Raw records
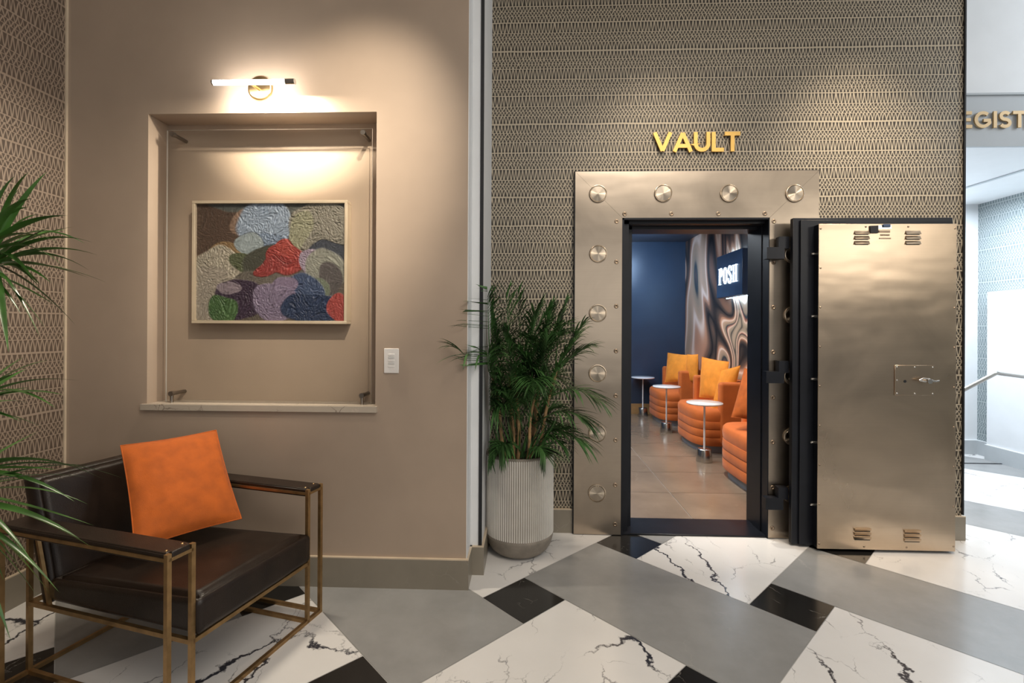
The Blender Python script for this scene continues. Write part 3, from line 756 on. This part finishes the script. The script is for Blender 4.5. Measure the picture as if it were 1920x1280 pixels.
def pillow(name, TL, TR, BR, BLc, thick, mat, label, group=None, seed=0, parts=True):
    TL, TR, BR, BLc = map(Vector, (TL, TR, BR, BLc)); n = 26
    nrm = ((TR-TL)+(BR-BLc)).cross((TL-BLc)+(TR-BR)).normalized()
    if nrm.y > 0: nrm = -nrm
    mb = MB(); vs = []
    def P(u, v, side):
        # pinched edges: sides curve inward
        uu = u; vv = v
        p = (BLc*(1-uu)+BR*uu)*(1-vv)+(TL*(1-uu)+TR*uu)*vv
        c0 = (TL+TR+BR+BLc)/4
        e = max(abs(u*2-1), abs(v*2-1)); m_ = min(abs(u*2-1), abs(v*2-1))
        pinch = (1-m_**2)*.035*e**3
        p = p+(c0-p)*pinch
        prof = ((1-(2*u-1)**2)**.55)*((1-(2*v-1)**2)**.55)
        wr = noise.noise(Vector((u*4+seed, v*4, side*3)))*.006*(prof+.2) + .003*noise.noise(Vector((u*12+seed, v*12, side)))
        return p+nrm*side*(thick/2*prof+wr*(1 if prof > .02 else 0))
    for side in (1, -1):
        o = len(mb.v)
        vs = [P(i/n, j/n, side) for j in range(n+1) for i in range(n+1)]
        fs = [(j*(n+1)+i, j*(n+1)+i+1, (j+1)*(n+1)+i+1, (j+1)*(n+1)+i) for j in range(n) for i in range(n)]
        if side == 1: fs = [f[::-1] for f in fs]
        mb.add(vs, fs, 0, True)
    kw = dict(label=label, category='pillow')
    if group: kw['group'] = group
    ob = mb.build(name, mat, None, **kw)
    if parts:
        mb = MB(); pts = [P(i/n, 0, 1) for i in range(n+1)]+[P(1, i/n, 1) for i in range(1, n+1)]+[P(1-i/n, 1, 1) for i in range(1, n+1)]+[P(0, 1-i/n, 1) for i in range(1, n+1)]
        mb.tube(pts, .0028, 6); mb.build('seam', mat, ob)
    return ob
pillow('throw_pillow', at(226, 835, Z=.857), at(405, 806, Z=.862), at(453, 972, Z=.485), at(252, 1030, Z=.485), .13, 'velvet', 'bright orange velvet throw pillow resting on the brown leather armchair', seed=3)

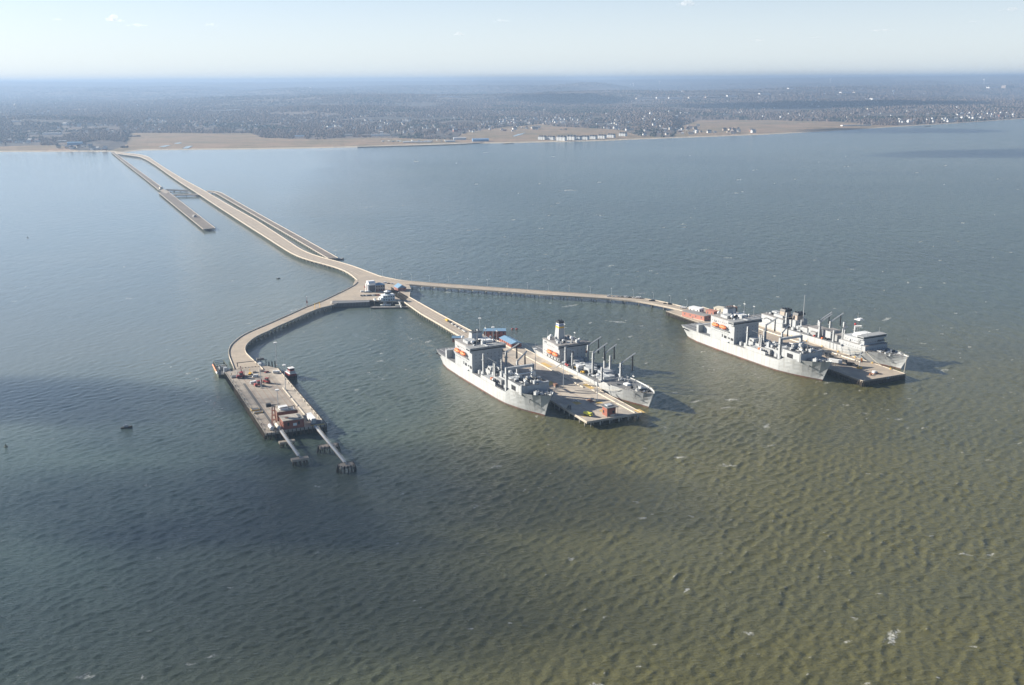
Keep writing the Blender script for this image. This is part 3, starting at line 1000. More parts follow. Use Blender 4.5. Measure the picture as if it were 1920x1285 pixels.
# middle pier
AZM = 155.0
FM = pier_frame((1204.5, 774.3), AZM)
pm = working_pier('middle_pier', 'tan concrete middle pier between the cargo ship and the tanker', FM, AZM,
                  [(0, 0), (-72, 0), (-72, 3.2), (-312, 3.2), (-312, -44), (-282, -54), (0, -54)], 'pier_grey', 'parapet', 'pile', 9, 0, 'pile', open_edges=(3,))
MB().box(-300, -86, -10.2, -9.2, DECK + .035, DECK + .8).build('long_kerb', M['parapet'], pm)
MB().box(-76, -2, -6.6, -5.6, DECK + .035, DECK + .8).build('long_kerb', M['parapet'], pm)
MB().box(-135, -84, -1.2, 2.7, DECK + .035, DECK + .5).build('fender_strip', M['parapet'], pm)
MB().box(-290, -4, -26.2, -25.9, DECK + .02, DECK + .04).build('crane_rail', M['rust'], pm)
MB().box(-290, -4, -39.2, -38.9, DECK + .02, DECK + .04).build('crane_rail', M['rust'], pm)
for (x, y, l, w) in ((-118, -36, 13, 9), (-52, -40, 8, 6), (-95, -6, 16, 5), (-44, -22, 6, 6), (-178, -8, 18, 5), (-10, -3, 10, 6), (-22, -30, 9, 6), (-20, -50, 8, 5)):
    pier_mark(pm, 'painted_patch', x, x + l, y, y + w, 'yellow_marking')
# kiosk
r = empty('brick_kiosk', loc_of(FM, -7.5, -28), az_rz(AZM), 'red brick kiosk with overhanging flat roof at the end of the middle pier', 'kiosk')
MB().box(-4.5, 3.2, -4.2, 4.2, 0, 7.0).build('wall', M['brick'], r)
MB().box(-6.3, 5.6, -5.6, 5.8, 7.8, 8.3).build('roof', M['deck_grey'], r)
MB().box(-4.4, 3.1, -4.1, 4.1, 7.003, 7.797).build('roof_band', M['gear_grey'], r)
MB().box(-3.2, 1.5, -3, 2.2, 8.303, 9.1).build('roof_vent', M['galvanised'], r)
for (x, y) in ((5, 5.2), (5, -5.0)):
    MB().bar((x, y, 0), (x, y, 7.8), .3).build('post', M['tan_wall'], r)
MB().box(3.203, 3.26, -3.4, -1.8, .02, 3.4).build('door', M['gear_dark'], r)
MB().box(3.203, 3.26, 1, 3, 2.2, 4.4).build('window', M['glass'], r)
MB().box(-3.5, -1.5, -4.27, -4.203, 1.8, 4).build('window', M['glass'], r)
MB().box(3.3, 3.4, -1.1, 3.9, .02, 1.2).build('counter', M['cream'], r)
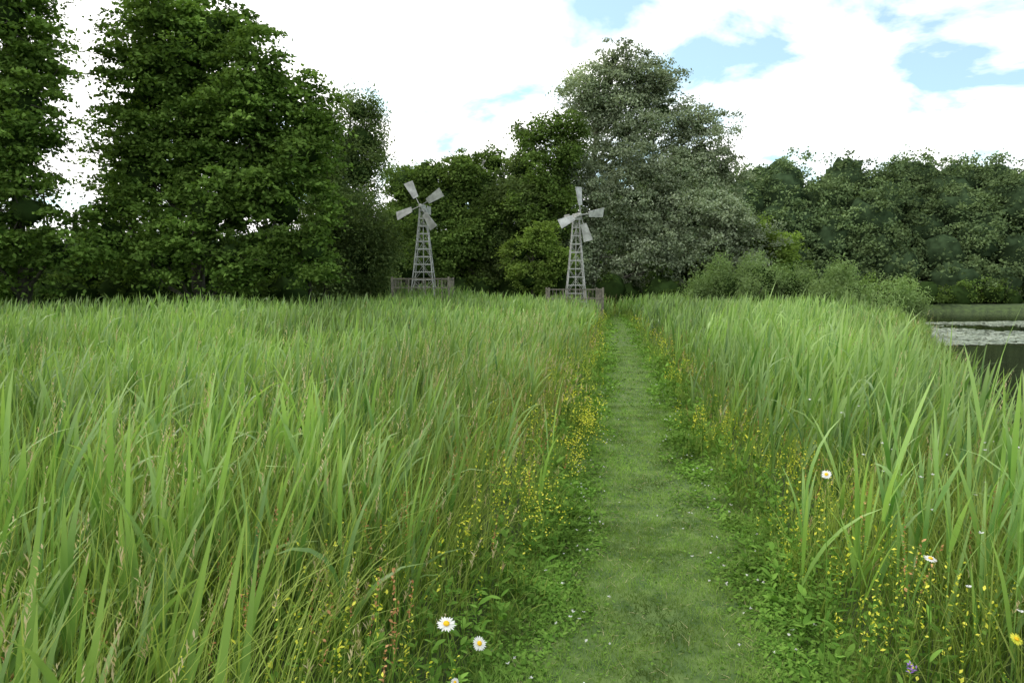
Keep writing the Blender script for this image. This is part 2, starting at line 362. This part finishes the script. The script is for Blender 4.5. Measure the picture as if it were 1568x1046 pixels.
acc=Acc()
def reeds(y0,y1,dens,nl,wmul,K):
    B=sample(y0,y1,dens,reedmask)
    x,y=B[:,0],B[:,1]; n=len(B)
    left=leftside(x,y); e=edge(x,y)
    H=np.where(left,1.12,1.33)*R.uniform(.6,1.2,n)*(.78+.35*patch(x,y))
    H*=np.where(left,.72+.28*sstep(.5,2.2,e),.84+.16*sstep(.3,1.0,e))
    H*=np.where(left,1,1-.5*sstep(-3.6,-.3,x-shore_x(y))*sstep(7,11,y))
    H+=np.where(left,.08*sstep(10,24,y)+.13*sstep(-5,-12,x)*sstep(12,24,y),0)
    spear=R.random(n)<np.where(left,.07,.16); spear&=(y<9)&(y>2.4); H=np.where(spear,H*np.where(left,1.14,1.24),H)
    ln=R.uniform(.02,.24,n); hd=winddir(n,.9)
    top_dir=np.stack([np.cos(hd)*np.sin(ln),np.sin(hd)*np.sin(ln),np.cos(ln)],1)
    pr=R.random(n)*.65+.3*patch(x,y)
    blades(acc,B,H*.85,.007*wmul,hd,ln,.05,K=2,prof='stem',rnd=pr)
    for j in range(nl):
        f=(.18+.72*(j+R.random(n))/nl)
        P=B+top_dir*(H*f*.82)[:,None]
        Lf=R.uniform(.3,.64,n)*np.where(f>.7,.9,1.0); wd=R.uniform(.01,.03,n)*wmul
        cv=R.uniform(.05,.8,n)*(1.4-.9*f)+(R.random(n)<.15)*R.uniform(.5,1.3,n)
        blades(acc,P,Lf,wd,winddir(n,1.25),R.uniform(.04,.42,n)*(1.3-.5*f),cv,K=K,rnd=np.clip(pr+R.uniform(-.3,.38,n),0,1))
reeds(1.45,4.5,50,6,1.05,5)
reeds(4.5,9,46,6,1.12,4)
reeds(9,18,30,5,1.45,3)
reeds(18,44,15,5,2.2,3)
nb=12
B=np.stack([R.normal(-1.1,.2,nb),R.normal(1.85,.16,nb),np.zeros(nb)],1)
blades(acc,B,R.uniform(.95,1.36,nb),R.uniform(.028,.042,nb),R.normal(.1,.6,nb),R.uniform(.03,.2,nb),R.uniform(.05,.4,nb),K=8,rnd=R.uniform(.3,.9,nb),twist=R.uniform(.7,1.5,nb))
print('reeds',acc.n,time.time()-T0)
acc.build('reed_bed',[G_reed])

acc=Acc()
def grassmask(lo,hi=99):
    def f(x,y):
        e=edge(x,y); return (e>lo)&(e<hi)&(y<backlim(x)+3)&land(x,y)
    return f
def fine(y0,y1,dens,wm,K,seeddens):
    B=sample(y0,y1,dens,grassmask(.04)); n=len(B); e=edge(B[:,0],B[:,1])
    L=(.14+.68*sstep(.0,.8,e))*R.uniform(.6,1.35,n)
    blades(acc,B,L,R.uniform(.003,.0085,n)*wm,winddir(n,1.6),R.uniform(0,.4,n),R.uniform(.1,1.4,n),K=K,rnd=np.clip(R.random(n)*.7+.3*patch(B[:,0]*2,B[:,1]*2),0,1))
    B=sample(y0,y1,seeddens,lambda x,y:grassmask(.2)(x,y)&(R.random(x.shape)<np.where(edge(x,y)<2.4,1.0,.3)*(.2+.8*patch(x*1.7+3,y*1.3)))); n=len(B)
    e=edge(B[:,0],B[:,1])
    H=(.5+.62*sstep(.2,1.4,e))*R.uniform(.7,1.2,n); ln=R.uniform(.02,.4,n); hd=winddir(n,1.0)
    blades(acc,B,H,.0028*wm,hd,ln,.12,K=2,prof='stem',rnd=R.random(n),m=0)
    d=np.stack([np.cos(hd)*np.sin(ln+.08),np.sin(hd)*np.sin(ln+.08),np.cos(ln+.08)],1)
    ns=14 if y1<10 else 6; cr=R.random(n)
    for j in range(ns):
        P=B+d*(H*(.82+.18*j/ns))[:,None]
        sc=(1.1-.75*j/ns)
        blades(acc,P,R.uniform(.018,.042,n)*sc*(1 if ns==14 else 1.8),R.uniform(.003,.007,n)*wm,R.uniform(0,6.28,n),R.uniform(.15,.6,n),.5,K=2,prof='oval',m=1,rnd=cr)
fine(1.3,4.5,640,1.0,4,54)
fine(4.5,9,240,1.3,4,40)
fine(9,18,80,2.1,3,19)
fine(18,46,24,3.4,2,5)
print('fine',acc.n,time.time()-T0)
acc.build('meadow_grass',[G_grass,G_seed])

acc=Acc()
def turf(y0,y1,dens,wm):
    n=int(dens*(y1-y0)*1.8); y=R.uniform(y0,y1,n); x=path_cx(y)+R.uniform(-.9,.9,n)
    B=np.stack([x,y,terrain(x,y)+.008],1); e=np.abs(x-path_cx(y))
    tuft=.5+.25*np.sin(x*9+2*np.sin(y*5))*np.sin(y*7+x*3)+.25*np.sin(x*21+3*np.sin(y*4))*np.sin(y*17+2*np.sin(x*8))
    L=R.uniform(.018,.045,n)*(1+1.8*sstep(-.1,.2,e-PWf(y)))*(.65+1.0*tuft)
    dry=R.random(n)<.025
    blades(acc,B[~dry],L[~dry],R.uniform(.002,.0045,(~dry).sum())*wm,R.uniform(0,6.28,(~dry).sum()),R.uniform(.1,1.0,(~dry).sum()),R.uniform(.1,.9,(~dry).sum()),K=2,prof='lin',rnd=np.clip(R.random((~dry).sum())*.55+.45*tuft[~dry],0,1))
    k=dry.sum(); blades(acc,B[dry]+np.array([0,0,.015]),L[dry]*1.3,.0018*wm,R.uniform(0,6.28,k),R.uniform(.9,1.5,k),.1,K=2,prof='lin',m=1)
turf(1.5,5,8000,1.25); turf(5,10,3600,1.8); turf(10,20,1100,3.0); turf(20,41,300,5)
acc.build('mown_turf',[G_turf,G_seed])

acc=Acc()
def weeds(y0,y1,dens,sm):
    n=int(dens*(y1-y0)*2); y=R.uniform(y0,y1,n); sd=np.where(R.random(n)<.5,-1,1)
    a=R.normal(-.08,.17,n); a=np.where(R.random(n)<.15,R.uniform(-.7,0,n),a)
    x=path_cx(y)+sd*(PWf(y)+a); e=edge(x,y)
    k=(e>-.75)&(R.random(n)<.06+.94*(.5+.5*np.sin(y*3.3+sd*2)*np.sin(x*7+y))**(1+1.5*(e<-.3)))
    x=x[k];y=y[k];e=e[k]; n=len(x)
    hmax=.014+.14*sstep(-.1,.3,e)
    B=np.stack([x,y,terrain(x,y)+.012+hmax*R.random(n)],1)
    L=R.uniform(.012,.03,n)*sm*np.where(e<-.25,.7,1)
    blades(acc,B,L,L*R.uniform(.6,.9,n),R.uniform(0,6.28,n),R.uniform(.7,1.5,n),R.uniform(0,.5,n),K=3,prof='oval',twist=R.uniform(-.4,.4,n))
weeds(1.6,5,6200,1.0); weeds(5,10,2400,1.35); weeds(10,20,520,2.2); weeds(20,40,100,4)
def tallweed(y0,y1,dens,lo,hi,sm=1):
    B=sample(y0,y1,dens,lambda x,y:(edge(x,y)>lo)&(edge(x,y)<hi)); n=len(B)
    H=R.uniform(.1,.42,n)
    blades(acc,B,H,.004*sm,R.uniform(0,6.28,n),.1,.1,K=2,prof='stem')
    for j in range(9):
        f=R.uniform(.2,1.,n); P=B.copy(); P[:,2]+=H*f
        L=R.uniform(.025,.075,n)*sm
        blades(acc,P,L,L*R.uniform(.3,.55,n),R.uniform(0,6.28,n),R.uniform(.6,1.4,n),R.uniform(.1,.8,n),K=4,prof='oval',twist=R.uniform(-.3,.3,n))
tallweed(1.6,6,75,-.05,.5); tallweed(6,16,26,.0,.45,1.4)
acc.build('low_weeds',[G_weed])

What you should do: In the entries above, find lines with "starting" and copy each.

Exercise output:
Keep writing the Blender script for this image. This is part 3, starting at line 1000. More parts follow. Use Blender 4.5. Measure the picture as if it were 1920x1285 pixels.
Keep writing the Blender script for this image. This is part 2, starting at line 362. This part finishes the script. The script is for Blender 4.5. Measure the picture as if it were 1568x1046 pixels.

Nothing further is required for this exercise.